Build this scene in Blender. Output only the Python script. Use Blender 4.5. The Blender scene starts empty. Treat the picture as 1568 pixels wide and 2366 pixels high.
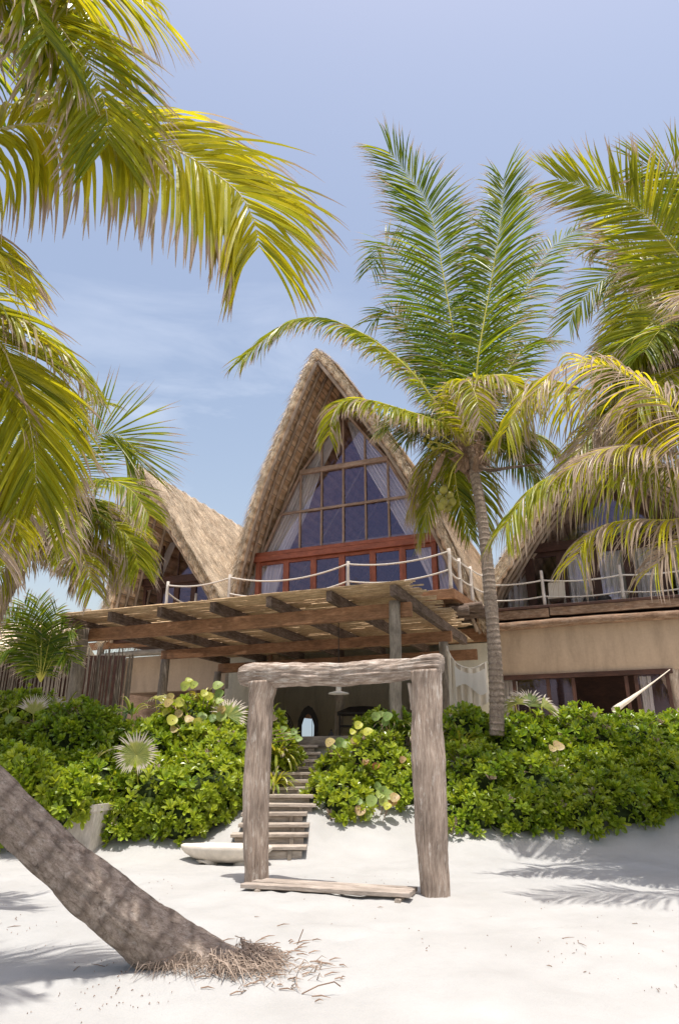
import bpy, math, random
import numpy as np
from mathutils import Vector, noise
R = math.radians
rng = np.random.default_rng(7)
random.seed(7)
scn = bpy.context.scene
COL = scn.collection

# ---------------------------------------------------------------- view geometry (measured off the photograph)
TILT = R(20.1); ST, CT = math.sin(TILT), math.cos(TILT)
EYE = 1.35
CA, SA = math.cos(R(22)), math.sin(R(22))          # the building is turned 22 degrees

def ray(px, py):
    u = (px-784)/1577; v = (1183-py)/1577
    return Vector((u, CT-v*ST, ST+v*CT))
def at(px, py, Y):
    r = ray(px, py); return Vector((0, 0, EYE)) + r*(Y/r.y)
def onz(px, py, z):
    r = ray(px, py); return Vector((0, 0, EYE)) + r*((z-EYE)/r.z)
def W(s, t, z):                                     # building frame -> world
    return Vector((CA*s+SA*t, -SA*s+CA*t, z))
def pxm(Y):                                         # metres per photo unit at depth Y (roughly)
    return Y/1577.0

# ---------------------------------------------------------------- mesh builder
class MB:
    def __init__(s):
        s.v = []; s.a = []; s.q = []; s.t = []; s.n = 0
    def add(s, v, a, quads=None, tris=None):
        v = np.asarray(v, dtype=np.float64).reshape(-1, 3)
        a = np.asarray(a, dtype=np.float64)
        if a.ndim == 1: a = np.tile(a, (len(v), 1))
        s.v.append(v); s.a.append(a)
        if quads is not None and len(quads): s.q.append(np.asarray(quads, dtype=np.int64)+s.n)
        if tris is not None and len(tris): s.t.append(np.asarray(tris, dtype=np.int64)+s.n)
        s.n += len(v)
    def build(s, name, mat, parent=None, smooth=False, loc=None):
        V = np.concatenate(s.v) if s.v else np.zeros((0, 3)); A = np.concatenate(s.a) if s.a else np.zeros((0, 3))
        if parent is not None: off = Vector(parent['_off'])
        elif loc is not None: off = Vector(loc)
        else: off = Vector((0, 0, 0))
        V = V - np.array(off)
        me = bpy.data.meshes.new(name)
        Q = np.concatenate(s.q) if s.q else np.zeros((0, 4), int)
        T = np.concatenate(s.t) if s.t else np.zeros((0, 3), int)
        me.vertices.add(len(V)); me.vertices.foreach_set('co', V.astype(np.float32).ravel())
        nl = Q.size+T.size
        me.loops.add(nl)
        me.loops.foreach_set('vertex_index', np.concatenate([Q.ravel(), T.ravel()]).astype(np.int32))
        npoly = len(Q)+len(T)
        me.polygons.add(npoly)
        st = np.concatenate([np.arange(len(Q))*4, Q.size+np.arange(len(T))*3]).astype(np.int32)
        me.polygons.foreach_set('loop_start', st)
        me.polygons.foreach_set('loop_total', np.concatenate([np.full(len(Q), 4), np.full(len(T), 3)]).astype(np.int32))
        me.polygons.foreach_set('use_smooth', np.full(npoly, smooth))
        me.update(calc_edges=True)
        at_ = me.attributes.new('abc', 'FLOAT_VECTOR', 'POINT')
        at_.data.foreach_set('vector', A.astype(np.float32).ravel())
        me.materials.append(mat)
        me.validate()
        o = bpy.data.objects.new(name, me); COL.objects.link(o)
        if parent is not None: o.parent = parent
        else: o.location = off
        # a sub-part's parent sits at the thing's origin, so the offset is the same
        o['_off'] = tuple(off)
        return o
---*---
_What is asked:_ Reproduce the material above exactly, first line through the line that contains "return Y/1577.0", minus the pictures.

_Solution for this problem:_
Build this scene in Blender. Output only the Python script. Use Blender 4.5. The Blender scene starts empty. Treat the picture as 1568 pixels wide and 2366 pixels high.
import bpy, math, random
import numpy as np
from mathutils import Vector, noise
R = math.radians
rng = np.random.default_rng(7)
random.seed(7)
scn = bpy.context.scene
COL = scn.collection

# ---------------------------------------------------------------- view geometry (measured off the photograph)
TILT = R(20.1); ST, CT = math.sin(TILT), math.cos(TILT)
EYE = 1.35
CA, SA = math.cos(R(22)), math.sin(R(22))          # the building is turned 22 degrees

def ray(px, py):
    u = (px-784)/1577; v = (1183-py)/1577
    return Vector((u, CT-v*ST, ST+v*CT))
def at(px, py, Y):
    r = ray(px, py); return Vector((0, 0, EYE)) + r*(Y/r.y)
def onz(px, py, z):
    r = ray(px, py); return Vector((0, 0, EYE)) + r*((z-EYE)/r.z)
def W(s, t, z):                                     # building frame -> world
    return Vector((CA*s+SA*t, -SA*s+CA*t, z))
def pxm(Y):                                         # metres per photo unit at depth Y (roughly)
    return Y/1577.0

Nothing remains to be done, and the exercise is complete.